(CNN)If President Donald Trump loses in 2020, it will be at the hands of women.
While the chance of a woman winning the Democratic presidential nomination for 2020 aren't too high at this very moment, female voters seem keen on kicking Trump to the curb.
An examination of recent CNN polls reveal that we could be looking at a record gender gap in the 2020 presidential election. For simplicity's sake, I'm comparing Former Vice President Joe Biden (the leader in the Democratic primary polls) to Trump. In general election matchups against all the leading Democratic candidates, a greater than 25-point gender gap existed.
Biden has held a 60% to 36% lead over Trump among women in an average of our last two (October and December) CNN/SSRS polls. The same polling put Trump up 52% to 42% among men voters. When you combine Biden's 24-point lead among women and Trump's 10 point lead among men, this makes for a 34-point gender gap.
Gender gaps have been getting larger in recent years. From 1952 to about 1980, there really wasn't a gender gap in presidential elections. So this isn't just about Trump.
Still, this 34-point gender gap would be a significant increase from what we saw in 2016. In that election, the gender gap was 25 points. This, itself, was a record gender gap for any presidential election dating back to 1952. In fact, no presidential election had previously featured a gender gap of even greater than 20 points.

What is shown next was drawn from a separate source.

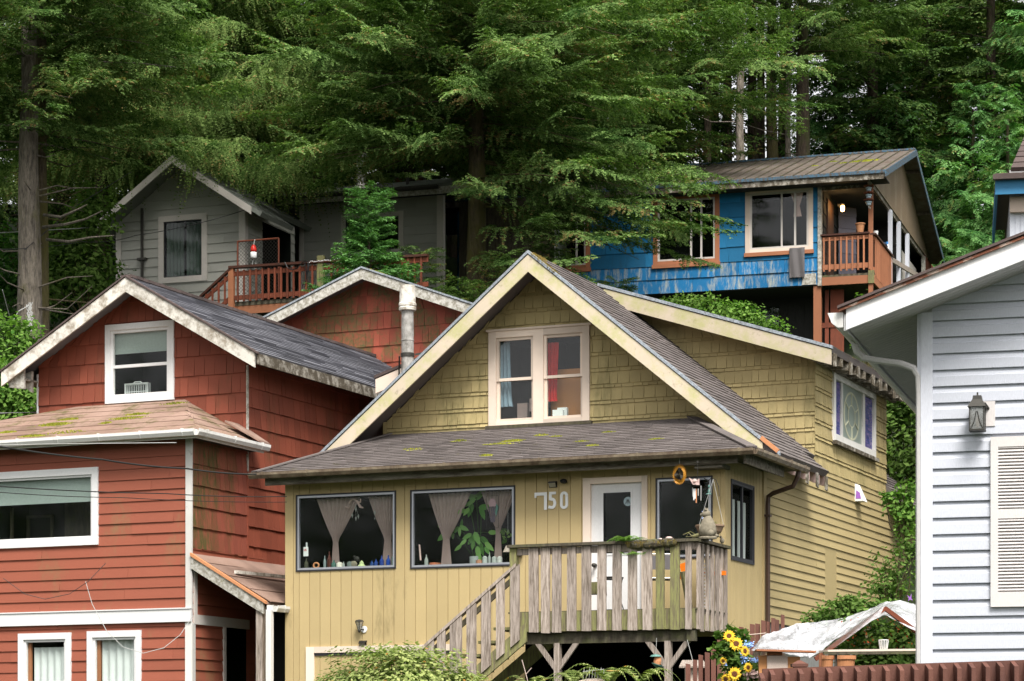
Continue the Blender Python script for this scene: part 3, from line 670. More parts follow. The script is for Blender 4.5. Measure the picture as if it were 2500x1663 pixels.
for (p, q) in ((a + .12, a + .5), (b - .68, b - .12)):
    mb = MB(); wv = c + .12
    while wv < d - .14:
        x = p
        while x < q - .02: x2 = min(q, x + rnd.uniform(.06, .12)); mb.fbox(S0, x, x2 - .004, wv, wv + .042, .0, .006); x = x2
        wv += .046
    yh.part('side_pane', mb, gb.m, sw)
mb = MB(); cu, cw = (a + .6 + b - .82) / 2 - .02, 7.42
def oval(ru, rw, th):
    n = 40
    for i in range(n):
        t0, t1 = 2 * math.pi * i / n, 2 * math.pi * (i + 1) / n
        mb.poly([S0.p(cu + (ru) * math.cos(t0), cw + rw * math.sin(t0), .009), S0.p(cu + ru * math.cos(t1), cw + rw * math.sin(t1), .009), S0.p(cu + (ru - th * 2) * math.cos(t1), cw + (rw - th) * math.sin(t1), .009), S0.p(cu + (ru - th * 2) * math.cos(t0), cw + (rw - th) * math.sin(t0), .009)], .5)
oval(.50, .40, .035); oval(.24, .19, .022)
for t in (0.5, 1.6, 2.6, 3.7, 4.75, 5.8): mb.beam(S0.p(cu + .24 * math.cos(t), cw + .19 * math.sin(t), .009), S0.p(cu + .46 * math.cos(t), cw + .37 * math.sin(t), .009), .02, .02, (1, 0, 0))
yh.part('rosette', mb, plain('cream_glass', (.52, .52, .38), .4), sw)
# ---- door
mb = MB(); a, b, c, d = DR; mb.fbox(F0, a, a + .115, c, d, -.06, .04); mb.fbox(F0, b - .085, b, c, d, -.06, .04); mb.fbox(F0, a + .115, b - .085, d - .085, d, -.06, .04)
dd = yh.part('door', mb, 'cream')
mb = MB(); mb.ring(F0, -2.019, -1.23, 3.75, 5.68, .16, -.06, -.015, .9, .12); yh.part('leaf', mb, 'white', dd)
mb = MB(); mb.ring(F0, -1.865, -1.385, 4.64, 5.575, .03, -.02, -.008); yh.part('glazing_bead', mb, 'white', dd)
mb = MB(); mb.frect(F0, -1.87, -1.37, 4.62, 5.6, -.035); yh.part('pane', mb, 'glass', dd)
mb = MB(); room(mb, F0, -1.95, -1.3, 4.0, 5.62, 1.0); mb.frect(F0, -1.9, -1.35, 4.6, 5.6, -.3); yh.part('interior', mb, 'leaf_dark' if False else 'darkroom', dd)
mb = MB(); mb.lathe((-1.46, .025, 5.41), [(.0, 0), (.066, 0), (.066, .004), (0, .004)], 24, axis=(0, -1, 0)); stk = yh.part('round_sticker', mb, plain('pale_blue_sticker', (.30, .38, .40), .5), dd)
mb = MB()
for k in range(5): mb.beam((-1.50 + .02 * k, .018, 5.37 + .01 * (k % 2)), (-1.46 + .005 * (k - 2), .018, 5.43 + .012 * ((k + 1) % 2)), .005, .004, (0, 1, 0))
yh.part('sticker_tree', mb, 'darkmetal', dd)
mb = MB(); mb.lathe((-1.955, -.0, 4.50), [(.03, 0), (.015, .03), (.032, .05), (.03, .075), (0, .085)], 12, axis=(0, -1, 0)); yh.part('door_knob', mb, 'darkmetal', dd, True)
# ---- garage door surround
mb = MB(); mb.fbox(F0, -6.634, -6.50, 1.9, 3.404, 0, .045); mb.fbox(F0, -6.50, -4.1, 3.31, 3.404, 0, .045); yh.part('garage_door_trim', mb, 'cream')
mb = MB(); mb.fbox(F0, -6.5, -4.1, 3.27, 3.31, 0, .03); yh.part('garage_door_head', mb, 'blackframe')
# ---- number 750
def stroke(mb, F, pts, th, n0, n1):
    for p, q in zip(pts[:-1], pts[1:]): mb.beam(F.p(p[0], p[1], (n0 + n1) / 2), F.p(q[0], q[1], (n0 + n1) / 2), th, n1 - n0, F.N)
mb = MB(); mb.fbox(F0, -2.895, -2.70, 5.545, 5.59, .013, .026); mb.fbox(F0, -2.745, -2.70, 5.335, 5.545, .013, .026); mb.fbox(F0, -2.895, -2.865, 5.515, 5.545, .013, .026)
yh.part('house_number_seven', mb, 'whiteplastic')
def arc(cx, cy, rx, ry, a0, a1, n=14): return [(cx + rx * math.cos(R(a0 + (a1 - a0) * i / n)), cy + ry * math.sin(R(a0 + (a1 - a0) * i / n))) for i in range(n + 1)]
def ribbon(mb, F, pts, th, n1):
    L = []; Rr = []
    for i, p in enumerate(pts):
        q0, q1 = pts[max(0, i - 1)], pts[min(len(pts) - 1, i + 1)]; dx, dy = q1[0] - q0[0], q1[1] - q0[1]; l = math.hypot(dx, dy) or 1; nx_, ny_ = -dy / l * th / 2, dx / l * th / 2
        L.append((p[0] + nx_, p[1] + ny_)); Rr.append((p[0] - nx_, p[1] - ny_))
    for i in range(len(pts) - 1): mb.prism([F.p(*L[i], .013), F.p(*L[i + 1], .013), F.p(*Rr[i + 1], .013), F.p(*Rr[i], .013)], F.N * (n1 - .013))
mb = MB(); mb.fbox(F0, -2.665, -2.56, 5.555, 5.592, .013, .026); mb.fbox(F0, -2.668, -2.626, 5.47, 5.555, .013, .026)
ribbon(mb, F0, [(-2.645, 5.478)] + arc(-2.622, 5.425, .045, .062, 100, -100) + [(-2.675, 5.375)], .042, .027)
yh.part('house_number_five', mb, 'whiteplastic')
mb = MB(); ribbon(mb, F0, arc(-2.432, 5.525, .042, .045, 0, 180) + arc(-2.432, 5.40, .042, .045, 180, 360) + [(-2.39, 5.52)], .040, .026); yh.part('house_number_zero', mb, 'whiteplastic')
# ---- flue on the left side
fu, fv = hv(YH, 995, 800, 3.85)[0], 3.85; ft = hv(YH, 995, 698, 3.85)[1]
fl = Thing(YH, 'chimney_flue', 'tall weathered metal stovepipe flue between the yellow and red houses', 'chimney', (fu, fv, 6.6))
mb = MB(); mb.lathe((fu, fv, 0), [(.103, 6.6), (.103, ft - .92), (.109, ft - .915), (.109, ft - .90), (.103, ft - .895), (.101, ft - .35)], 20); fl.part('pipe', mb, 'pipe', smooth=False)
mb = MB(); mb.lathe((fu, fv, 0), [(.10, ft - .42), (.142, ft - .41), (.148, ft - .37), (.138, ft - .355), (.148, ft - .335), (.148, ft - .30), (.136, ft - .28), (.128, ft), (.118, ft), (.118, ft - .1), (0, ft - .1)], 24); cp = fl.part('cap', mb, 'fascia_peel')
zb = ft - 1.18; mb = MB(); mb.lathe((fu, fv, 0), [(.11, zb), (.116, zb), (.116, zb + .06), (.11, zb + .06)], 20); mb.beam((fu - .14, fv - .02, zb + .02), (fu - .28, 4.1, zb - .5), .025, .03); mb.beam((fu + .14, fv, zb + .03), (fu + .5, 4.1, zb + .12), .02, .03); mb.box(fu - .42, fu - .18, 4.13, 4.16, zb - .56, zb - .48); fl.part('strap_bracket', mb, 'darkmetal')
# ================================================================= DECK
dk = Thing(YH, 'entrance_deck', 'weathered wooden porch deck with picket railing and side stairs in front of the white door', 'deck', (-1.3, -.7, 1.9))
dv = -1.40
mb = MB(); mb.box(-2.72, .05, dv + .03, -.01, 3.70, 3.74)
for i in range(9): mb.box(-2.74, .06, dv + .02 + i * .152, dv + .165 + i * .152, 3.741, 3.765)
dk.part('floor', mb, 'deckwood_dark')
mb = MB(); mb.box(-2.62, .03, dv, dv + .04, 3.48, 3.755); mb.box(.0, .04, dv + .04, -.03, 3.48, 3.755); mb.box(-2.62, -2.58, dv + .04, -.03, 3.48, 3.755); dk.part('rim_joist', mb, 'deckwood_moss')
mb = MB(); mb.box(-2.50, .02, dv + .06, dv + .14, 3.31, 3.475); mb.box(-.09, .02, dv + .02, dv + .06, 3.31, 3.46); dk.part('beam', mb, 'deckwood_dark')
mb = MB(); mb.box(-2.72, .10, dv - .08, dv + .09, 4.665, 4.705); mb.box(-.01, .12, dv + .09, -.02, 4.665, 4.705); dk.part('rail_cap', mb, 'deckwood_dark')
mb = MB(); mb.box(-2.6, .02, dv + .0, dv + .035, 4.56, 4.655); mb.box(.0, .035, dv + .035, -.02, 4.56, 4.655); dk.part('top_rail', mb, 'deckwood')
for k, (x0, x1, mt) in enumerate(((145, 207, 0), (228, 285, 1), (300, 362, 0), (402, 464, 0), (503, 565, 1), (608, 668, 0), (710, 772, 0), (815, 877, 0), (918, 980, 0), (1008, 1064, 3), (1103, 1168, 2), (1206, 1248, 0))):
    a, b = hv(YH, 1240 + x0 / 2.785, 1430, dv - .02)[0], hv(YH, 1240 + x1 / 2.785, 1430, dv - .02)[0]; j = rnd.uniform(-.012, .012)
    mb = MB(); mb.hexa([(a, dv - .035, 3.47 + j), (b, dv - .035, 3.465 + j), (b, dv - .002, 3.465 + j), (a, dv - .002, 3.47 + j), (a + rnd.uniform(-.008, .008), dv - .035, 4.66), (b + rnd.uniform(-.008, .008), dv - .035, 4.66), (b, dv - .002, 4.66), (a, dv - .002, 4.66)])
    dk.part('picket', mb, ['deckwood', 'deckwood', 'deckwood_moss', 'deckwood_moss'][mt])
mb = MB(); mb.box(-2.70, -2.60, dv - .03, dv + .07, 3.45, 4.66); dk.part('corner_post', mb, 'deckwood_moss')
for v0 in (-1.36, -1.20, -.98, -.76, -.56, -.36, -.15):
    mb = MB(); mb.box(.042, .075, v0, v0 + rnd.uniform(.075, .10), 3.46 + rnd.uniform(-.02, .02), 4.655); dk.part('picket', mb, 'deckwood')
for px in (1362, 1632):
    u = hv(YH, px, 1620, dv + .1)[0]; mb = MB(); mb.box(u - .042, u + .042, dv + .05, dv + .15, 1.4, 3.32); dk.part('post', mb, 'deckwood')
    for s in (-1, 1): mb = MB(); mb.beam((u + s * .04, dv + .09, 2.96), (u + s * .30, dv + .09, 3.29), .035, .075, (0, 1, 0)) if False else mb.prism([(u + s * .04, dv + .06, 2.93), (u + s * .04, dv + .06, 3.04), (u + s * .24, dv + .06, 3.31), (u + s * .33, dv + .06, 3.31)], (0, .04, 0)); dk.part('brace', mb, 'deckwood')
# stairs
st = lambda u: 4.475 + (u + 2.56) * .787          # handrail top line
for vv in (dv - .02, -.35):
    mb = MB(); mb.prism([(-2.45, vv, 3.34), (-2.45, vv, 3.62), (-4.9, vv, 1.70), (-4.9, vv, 1.42)], (0, .04, 0)); dk.part('stair_stringer', mb, 'deckwood_moss')
for i in range(9): u = -2.72 - i * .235; mb = MB(); mb.box(u - .25, u + .02, dv + .02, -.33, 3.74 - .185 * (i + 1) - .04, 3.74 - .185 * (i + 1)); dk.part('stair_tread', mb, 'deckwood_moss')
mb = MB(); mb.prism([(-2.60, dv - .06, st(-2.6)), (-2.60, dv - .06, st(-2.6) - .05), (-4.9, dv - .06, st(-4.9) - .05), (-4.9, dv - .06, st(-4.9))], (0, .12, 0)); dk.part('stair_handrail', mb, 'deckwood')
mb = MB(); mb.prism([(-2.60, dv - .0, st(-2.6) - .12), (-2.60, dv - .0, st(-2.6) - .21), (-4.9, dv - .0, st(-4.9) - .21), (-4.9, dv - .0, st(-4.9) - .12)], (0, .035, 0)); dk.part('stair_rail', mb, 'deckwood_dark')
for k, (x0, x1) in enumerate(((1247, 1269), (1212, 1232), (1176, 1198), (1140, 1163), (1114, 1128), (1099, 1114), (1068, 1088), (1040, 1060), (1008, 1028))):
    a, b = hv(YH, x0, 1500, dv - .03)[0], hv(YH, x1, 1500, dv - .03)[0]; L = 1.12
    mb = MB(); mb.hexa([(a, dv - .05, st(a) - L), (b, dv - .05, st(b) - L), (b, dv - .022, st(b) - L), (a, dv - .022, st(a) - L), (a, dv - .05, st(a) - .055), (b, dv - .05, st(b) - .055), (b, dv - .022, st(b) - .055), (a, dv - .022, st(a) - .055)]); dk.part('stair_picket', mb, 'deckwood')
# ================================================================= THINGS ON AND ABOUT THE DECK
def YP(px, py, v): u, z = hv(YH, px, py, v); return Vector((u, v, z))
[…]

The gender gap becoming larger would fit with what we've seen in the Trump era. There was a larger gender gap in the 2018 House midterm election (23 points) than in any previous midterm.
But what's causing an escalation in the gender gap from even 2016 and 2018? It's women turning even more against Trump than they were previously.
Back in 2016, women voted for Clinton by 14 points. Therefore, the Democratic margin among women has grown 10 points from 14 points to 24 points in recent polling. You'd have to go all the way back to the blowout election of 1964 to find an election in which women voted Democratic by a larger margin.
Interestingly, the Republican margin among men is basically unchanged from 11 points in 2016 to 10 points in CNN's most recent polling.
When you dig into the crosstabs further, you see a lot of familiar stories. On a somewhat small sample size, nonwhite women are supporting Biden by an overwhelming 59-point margin. White women with a college degree back him by a 28-point margin. Neither of these indicate any real movement to the Democrats compared to the 2016 Pew Research Center's validated voter study.
One group that does seem to have shifted, at least in our polling, is white women without a college degree. In our last two polls, Trump has only led among them by an average of 4 points over Biden. In 2016, he won them by 23 points. That's a shift of 19 points.
Meanwhile, white men without a college degree continue to overwhelmingly back Trump. He beat Clinton by 50 points among them and is up 43 points over Biden in the average of our last two polls among them. (In our last poll, Trump's margin was 47 points.)
Put this together, the gender gap among whites without a college degree is up from 27 points to 39 points now.
I should say that polling has tended to underestimate Trump's appeal to white voters without a college degree. But even if the levels of support are underestimated, the chance of a very wide gender gap among whites without a college degree seems high.
This could be a big story in the Midwest battleground states. White women without a college degree make up closer to 30% of voters in the Midwest states decided by 8 points or less in 2016 (i.e. the battleground states). They're closer to 20% of voters in non-battleground states nationwide.
One of those battleground states is Wisconsin. It's the state that put Trump over the 270 electoral vote threshold in 2016. It's a state where Biden has led Trump by 2 points in an average of live interview polls taken since October.
Biden's advantage in the most recent Marquette University Law School poll is driven by women. He's up by 17 points among women, while trailing by 15 points among men. That 32-point gender gap looks a lot like what we're seeing in the national polls.
If Trump is going to win in 2020, he'll need to either shrink his deficit among women or expand it among men. Knowing Trump loves a base first strategy, it wouldn't be surprising if he chooses the latter and the gender gap ends up even larger than being polled right now.